" Comme si on jouait à domicile "

Le concours départemental approche, mais le cœur n'y est pas. Malgré la passion des bêtes et des concours, Damien Fournier et Loïc Billat, jeunes éleveurs installés depuis 2005 à Saint-Victor-de-Cessieu au sein du Gaec de la Ferme des deux étangs, n'arrivent pas à sortir la tête de l'eau. La crise de l'élevage, c'est leur quotidien. Entre le temps de travail qui ne cesse de s'allonger, les charges qui s'envolent et les prix de vente des produits, qui, eux, ne cessent de dégringoler, ils ne s'en sortent plus. Pourtant, avec un élevage de 100 prim'holsteins qui produisent un million de litres de lait commercialisé à la Fruitière de Domessin et la culture de 180 hectares (120 hectares en céréales - maïs, blé, luzerne - et le reste en prairies), une organisation du travail qui leur convient (Damien Fournier gère la conduite du troupeau et Loïc Billat a en charge les cultures et la mécanique), ils estiment qu'ils devraient y arriver.
Pas le choix
Mais ce n'est pas le cas. Malgré l'aquisition de compétences, de technicité et de résultats, les deux jeunes éleveurs ne parviennent pas à cacher leur déception. Ils sont loin de la reconnaissance souhaitée. Même s'il y a « toujours mieux et toujours pire », ils espéraient une meilleure reconnaissance. « Travailler comme cela et ne pas pouvoir payer les factures, ce n'est pas normal. Si nous arrivions à vivre de notre métier nous pourrions embaucher du personnel pour nous dégager un peu de temps. Mais c'est impossible. Alors que, comme tout le monde, nous voudrions avoir une vie de famille. Notre métier a beau être une passion, il doit rester notre travail. J'estime qu'on ne doit pas vivre pour travailler, mais travailler pour vivre », avance Damien Fournier, marié et père de deux jeunes enfants. Le quotidien est donc compliqué. Alors, dans ces conditions, continuer ou arrêter ? La question ne se pose pas. « Nous avons des mensualités importantes à rembourser.
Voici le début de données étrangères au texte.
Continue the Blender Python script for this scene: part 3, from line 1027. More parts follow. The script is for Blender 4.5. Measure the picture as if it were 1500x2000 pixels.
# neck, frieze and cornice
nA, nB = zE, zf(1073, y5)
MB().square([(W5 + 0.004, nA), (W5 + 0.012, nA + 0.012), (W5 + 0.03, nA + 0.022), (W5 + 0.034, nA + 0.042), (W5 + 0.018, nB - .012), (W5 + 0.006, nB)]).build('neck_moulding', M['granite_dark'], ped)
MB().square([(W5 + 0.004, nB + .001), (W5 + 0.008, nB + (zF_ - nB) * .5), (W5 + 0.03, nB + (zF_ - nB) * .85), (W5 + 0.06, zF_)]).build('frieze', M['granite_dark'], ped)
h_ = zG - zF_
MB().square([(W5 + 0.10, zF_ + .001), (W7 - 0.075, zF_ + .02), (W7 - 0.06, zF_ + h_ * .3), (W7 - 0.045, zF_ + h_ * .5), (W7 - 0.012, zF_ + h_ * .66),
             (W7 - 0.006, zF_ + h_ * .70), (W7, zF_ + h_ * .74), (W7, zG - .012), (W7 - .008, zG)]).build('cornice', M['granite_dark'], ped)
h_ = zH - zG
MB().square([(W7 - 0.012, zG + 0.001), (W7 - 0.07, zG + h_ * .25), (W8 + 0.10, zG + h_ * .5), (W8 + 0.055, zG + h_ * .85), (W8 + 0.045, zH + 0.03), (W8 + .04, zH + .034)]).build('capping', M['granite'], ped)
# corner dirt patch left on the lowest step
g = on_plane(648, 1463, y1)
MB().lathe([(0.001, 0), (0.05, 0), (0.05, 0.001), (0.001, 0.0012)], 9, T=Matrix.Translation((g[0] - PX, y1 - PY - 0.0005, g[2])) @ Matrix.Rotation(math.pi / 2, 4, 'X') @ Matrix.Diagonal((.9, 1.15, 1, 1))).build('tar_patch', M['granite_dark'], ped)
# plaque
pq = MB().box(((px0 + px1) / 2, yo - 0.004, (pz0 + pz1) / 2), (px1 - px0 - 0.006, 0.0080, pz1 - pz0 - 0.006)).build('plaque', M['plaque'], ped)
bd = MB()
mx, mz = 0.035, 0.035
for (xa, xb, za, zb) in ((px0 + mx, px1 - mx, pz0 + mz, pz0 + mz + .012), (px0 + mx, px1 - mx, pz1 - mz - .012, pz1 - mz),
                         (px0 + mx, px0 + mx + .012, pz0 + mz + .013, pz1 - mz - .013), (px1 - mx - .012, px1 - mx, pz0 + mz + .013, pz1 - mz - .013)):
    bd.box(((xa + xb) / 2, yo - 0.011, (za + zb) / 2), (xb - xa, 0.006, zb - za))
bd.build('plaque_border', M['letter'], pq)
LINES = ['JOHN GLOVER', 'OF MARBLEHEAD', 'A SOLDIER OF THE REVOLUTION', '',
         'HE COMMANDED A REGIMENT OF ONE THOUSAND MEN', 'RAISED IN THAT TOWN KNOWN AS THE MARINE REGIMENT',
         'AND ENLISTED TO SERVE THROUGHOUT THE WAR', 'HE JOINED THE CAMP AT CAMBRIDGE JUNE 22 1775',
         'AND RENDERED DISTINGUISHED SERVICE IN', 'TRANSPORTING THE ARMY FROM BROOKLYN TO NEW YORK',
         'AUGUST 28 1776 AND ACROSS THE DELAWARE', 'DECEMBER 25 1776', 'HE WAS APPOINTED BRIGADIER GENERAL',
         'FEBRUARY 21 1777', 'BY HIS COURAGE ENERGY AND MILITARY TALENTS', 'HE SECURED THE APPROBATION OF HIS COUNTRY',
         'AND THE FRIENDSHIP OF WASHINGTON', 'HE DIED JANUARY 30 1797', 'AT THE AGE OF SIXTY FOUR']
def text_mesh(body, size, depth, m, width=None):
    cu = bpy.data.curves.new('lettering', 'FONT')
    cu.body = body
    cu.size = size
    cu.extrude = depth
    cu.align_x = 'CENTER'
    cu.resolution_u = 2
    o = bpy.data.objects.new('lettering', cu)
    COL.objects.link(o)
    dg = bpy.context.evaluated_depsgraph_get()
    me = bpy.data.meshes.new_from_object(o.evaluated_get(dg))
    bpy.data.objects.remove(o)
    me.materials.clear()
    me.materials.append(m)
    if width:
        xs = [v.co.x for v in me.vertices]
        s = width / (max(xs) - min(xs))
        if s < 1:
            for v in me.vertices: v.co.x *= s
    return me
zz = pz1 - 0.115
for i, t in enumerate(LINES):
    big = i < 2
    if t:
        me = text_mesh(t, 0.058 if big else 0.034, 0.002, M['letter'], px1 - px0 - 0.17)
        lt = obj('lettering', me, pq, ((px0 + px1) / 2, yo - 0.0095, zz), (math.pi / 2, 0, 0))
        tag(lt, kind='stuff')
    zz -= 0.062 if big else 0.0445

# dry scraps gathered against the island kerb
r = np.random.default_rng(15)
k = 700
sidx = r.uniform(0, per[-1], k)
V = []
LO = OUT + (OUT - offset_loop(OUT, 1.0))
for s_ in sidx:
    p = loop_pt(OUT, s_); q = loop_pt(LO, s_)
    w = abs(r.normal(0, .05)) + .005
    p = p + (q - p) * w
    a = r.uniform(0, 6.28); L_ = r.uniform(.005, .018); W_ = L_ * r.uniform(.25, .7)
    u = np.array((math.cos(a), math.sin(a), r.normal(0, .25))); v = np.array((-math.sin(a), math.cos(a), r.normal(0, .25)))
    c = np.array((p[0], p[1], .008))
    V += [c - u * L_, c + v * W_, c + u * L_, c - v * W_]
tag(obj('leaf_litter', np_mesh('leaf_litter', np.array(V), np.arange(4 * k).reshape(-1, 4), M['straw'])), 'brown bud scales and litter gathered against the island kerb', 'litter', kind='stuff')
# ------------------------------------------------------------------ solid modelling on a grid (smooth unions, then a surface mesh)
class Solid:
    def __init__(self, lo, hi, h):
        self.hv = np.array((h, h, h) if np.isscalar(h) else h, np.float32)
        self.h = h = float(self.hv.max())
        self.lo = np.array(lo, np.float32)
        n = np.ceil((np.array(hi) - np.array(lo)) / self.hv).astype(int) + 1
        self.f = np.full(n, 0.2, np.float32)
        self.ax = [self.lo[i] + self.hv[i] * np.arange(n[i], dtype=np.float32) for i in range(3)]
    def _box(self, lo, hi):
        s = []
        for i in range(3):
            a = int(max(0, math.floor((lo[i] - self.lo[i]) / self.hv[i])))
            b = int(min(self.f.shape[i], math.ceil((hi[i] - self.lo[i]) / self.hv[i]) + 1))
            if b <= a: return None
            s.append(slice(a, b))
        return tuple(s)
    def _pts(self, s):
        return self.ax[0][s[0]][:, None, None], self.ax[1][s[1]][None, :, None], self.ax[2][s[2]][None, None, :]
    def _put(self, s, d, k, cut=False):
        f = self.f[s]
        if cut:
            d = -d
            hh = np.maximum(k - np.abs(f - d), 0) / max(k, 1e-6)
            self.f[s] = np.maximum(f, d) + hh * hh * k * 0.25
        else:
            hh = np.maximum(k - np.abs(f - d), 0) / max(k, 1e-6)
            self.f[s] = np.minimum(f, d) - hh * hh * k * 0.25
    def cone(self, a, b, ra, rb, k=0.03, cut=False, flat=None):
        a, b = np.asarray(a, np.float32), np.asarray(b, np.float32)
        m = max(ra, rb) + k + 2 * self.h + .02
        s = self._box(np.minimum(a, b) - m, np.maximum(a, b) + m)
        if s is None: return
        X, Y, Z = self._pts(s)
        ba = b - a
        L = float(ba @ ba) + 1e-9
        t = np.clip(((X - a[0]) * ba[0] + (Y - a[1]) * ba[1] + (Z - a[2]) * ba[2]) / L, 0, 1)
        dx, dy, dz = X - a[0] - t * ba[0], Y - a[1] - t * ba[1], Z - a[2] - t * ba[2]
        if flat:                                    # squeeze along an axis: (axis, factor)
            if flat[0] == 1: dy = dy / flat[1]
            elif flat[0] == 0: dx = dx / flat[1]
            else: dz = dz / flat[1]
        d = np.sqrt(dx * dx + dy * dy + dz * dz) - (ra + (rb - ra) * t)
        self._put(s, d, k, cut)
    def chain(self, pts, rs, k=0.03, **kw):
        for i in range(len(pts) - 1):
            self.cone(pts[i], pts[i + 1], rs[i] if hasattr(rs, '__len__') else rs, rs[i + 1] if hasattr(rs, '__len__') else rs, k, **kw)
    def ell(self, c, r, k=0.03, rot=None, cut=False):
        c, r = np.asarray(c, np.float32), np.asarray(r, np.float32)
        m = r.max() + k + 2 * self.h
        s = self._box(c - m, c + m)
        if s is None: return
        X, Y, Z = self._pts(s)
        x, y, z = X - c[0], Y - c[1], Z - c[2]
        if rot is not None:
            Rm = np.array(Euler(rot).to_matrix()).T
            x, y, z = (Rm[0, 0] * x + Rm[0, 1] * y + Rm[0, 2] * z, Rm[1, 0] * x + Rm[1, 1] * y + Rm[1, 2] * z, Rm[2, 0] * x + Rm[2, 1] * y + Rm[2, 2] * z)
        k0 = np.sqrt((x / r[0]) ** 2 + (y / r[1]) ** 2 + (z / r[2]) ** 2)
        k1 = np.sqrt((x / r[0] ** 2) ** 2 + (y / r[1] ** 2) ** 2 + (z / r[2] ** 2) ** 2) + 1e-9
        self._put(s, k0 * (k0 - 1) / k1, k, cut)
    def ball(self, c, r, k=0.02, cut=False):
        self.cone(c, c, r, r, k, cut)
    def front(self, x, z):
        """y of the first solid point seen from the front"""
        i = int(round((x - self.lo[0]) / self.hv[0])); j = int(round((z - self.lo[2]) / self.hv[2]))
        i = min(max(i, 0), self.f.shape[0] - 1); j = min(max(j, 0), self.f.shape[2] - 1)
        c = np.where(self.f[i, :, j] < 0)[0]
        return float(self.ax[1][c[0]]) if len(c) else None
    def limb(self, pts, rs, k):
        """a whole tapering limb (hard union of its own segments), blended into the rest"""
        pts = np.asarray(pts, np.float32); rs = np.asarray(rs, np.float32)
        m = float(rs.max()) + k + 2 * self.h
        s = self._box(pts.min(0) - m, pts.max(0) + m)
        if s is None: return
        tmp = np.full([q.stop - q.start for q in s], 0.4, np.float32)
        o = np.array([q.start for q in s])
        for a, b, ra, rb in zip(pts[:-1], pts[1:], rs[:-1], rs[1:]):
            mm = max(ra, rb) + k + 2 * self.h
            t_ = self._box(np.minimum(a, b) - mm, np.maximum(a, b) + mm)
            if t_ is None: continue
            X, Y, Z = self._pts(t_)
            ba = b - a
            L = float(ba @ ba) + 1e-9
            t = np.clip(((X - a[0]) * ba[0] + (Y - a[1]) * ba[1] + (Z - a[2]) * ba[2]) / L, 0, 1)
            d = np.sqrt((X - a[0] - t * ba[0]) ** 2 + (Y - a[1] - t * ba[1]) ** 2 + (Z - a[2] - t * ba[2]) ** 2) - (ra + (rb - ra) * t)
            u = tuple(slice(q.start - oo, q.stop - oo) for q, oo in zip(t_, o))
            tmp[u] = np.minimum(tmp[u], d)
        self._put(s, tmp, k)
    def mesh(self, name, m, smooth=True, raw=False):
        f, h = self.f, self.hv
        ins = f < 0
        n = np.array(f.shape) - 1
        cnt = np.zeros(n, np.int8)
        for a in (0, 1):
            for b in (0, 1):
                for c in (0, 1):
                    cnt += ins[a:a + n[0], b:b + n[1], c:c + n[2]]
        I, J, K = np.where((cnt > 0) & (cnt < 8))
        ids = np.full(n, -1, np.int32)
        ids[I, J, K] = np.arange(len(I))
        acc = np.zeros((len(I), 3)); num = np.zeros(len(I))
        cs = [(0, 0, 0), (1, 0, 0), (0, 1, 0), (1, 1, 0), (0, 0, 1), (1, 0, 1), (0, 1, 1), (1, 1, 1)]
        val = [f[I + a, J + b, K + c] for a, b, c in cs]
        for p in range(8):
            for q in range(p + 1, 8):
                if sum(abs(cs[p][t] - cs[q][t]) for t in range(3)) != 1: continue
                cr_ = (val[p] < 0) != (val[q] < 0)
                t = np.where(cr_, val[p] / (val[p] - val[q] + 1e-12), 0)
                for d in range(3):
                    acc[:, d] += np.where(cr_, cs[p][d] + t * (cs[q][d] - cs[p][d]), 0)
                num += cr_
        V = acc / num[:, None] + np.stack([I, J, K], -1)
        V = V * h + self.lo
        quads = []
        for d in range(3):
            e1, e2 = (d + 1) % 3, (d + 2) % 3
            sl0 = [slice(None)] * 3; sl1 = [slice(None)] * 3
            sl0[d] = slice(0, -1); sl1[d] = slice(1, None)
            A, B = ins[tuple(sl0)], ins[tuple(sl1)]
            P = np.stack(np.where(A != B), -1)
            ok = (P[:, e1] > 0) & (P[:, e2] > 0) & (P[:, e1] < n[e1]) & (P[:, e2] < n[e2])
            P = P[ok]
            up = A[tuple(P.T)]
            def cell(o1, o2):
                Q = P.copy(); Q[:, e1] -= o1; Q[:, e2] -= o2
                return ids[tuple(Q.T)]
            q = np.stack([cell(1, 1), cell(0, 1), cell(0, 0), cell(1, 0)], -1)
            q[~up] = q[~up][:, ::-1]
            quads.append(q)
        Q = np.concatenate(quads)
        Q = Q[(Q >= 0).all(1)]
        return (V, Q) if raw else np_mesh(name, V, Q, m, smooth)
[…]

Nous avons un cap difficile à passer jusqu'à ce que nos premiers prêts soient soldés. Nous n'avons donc pas le choix, nous devons rembourser notre dette. Mais après, nous nous poserons la question, c'est certain », indique Loïc Billat. « Nous avons l'impression de travailler pour un capital qui ne vaudra pas grand chose à l'arrivée », ajoute Damien Fournier, désabusé.
Une suite logique
Pourtant, leur métier et leurs vaches, ils les aiment. « C'est un choix que nous avons fait. Personne ne nous a forcé la main », reconnaît le responsable du troupeau. « J'ai toujours eu la fibre de l'élevage. Les bêtes me passionnent. Et en particulier, les prim'holstein, pour leur morphologie », explique cet hors cadre familial, originaire de Saint-Victor-de-Cessieu, mais formé dans le Rhône où il a découvert les concours et l'ambiance si particulière qui règne au sein de ces manifestations, alliant compétition et festivités. « Ces repas, ces soirées d'éleveurs, étaient toujours très conviviales. Quand on a 15 ou 16 ans et qu'on est passionné, on est forcément marqué ». Tellement passionné qu'il avait participé à la création d'une association de jeunes éleveurs de la race dans le Rhône et qu'il est depuis 2009 le président du syndicat prim'Holstein de l'Isère. Quant à son associé, son installation était une « suite logique ». « Je n'ai jamais imaginé ne pas reprendre l'exploitation familiale de Chateauvillain », considère Loïc Billat.
Jouer à domicile
Alors, le départemental, même si la situation est difficile, très difficile même, pas question pour eux de ne pas participer. « Ce concours, c'est celui des éleveurs. Ce serait se tirer une balle dans le pied que de ne pas y aller. Il ne peut que nous aider à nous remotiver. Car cela fait du bien de se retrouver pour échanger sur nos situations, pour partager un moment de convivialité. C'est en plus un rendez-vous que nous donnons au grand public, envers lequel, nous avons un rôle pédagogique à jouer. C'est d'autant plus important qu'aujourd'hui, nous avons l'impression que l'ensemble de la population n'a plus aucune considération pour le monde agricole. Nous avons le sentiment d'être toujours en train d'embêter tout le monde (problèmes d'odeur, de bruit) de ne plus peser dans la vie sociale. Il faut donc encore plus que nous expliquions notre métier. Si nous voulons être soutenus par le grand public, nous ne devons pas nous le mettre à dos. Nous devons recréer du lien pour nous rapprocher. Et puis, cette année qu'il est à Biol, c'est comme si on jouait à domicile. Notre participation est incontournable ! », explique Damien Fournier.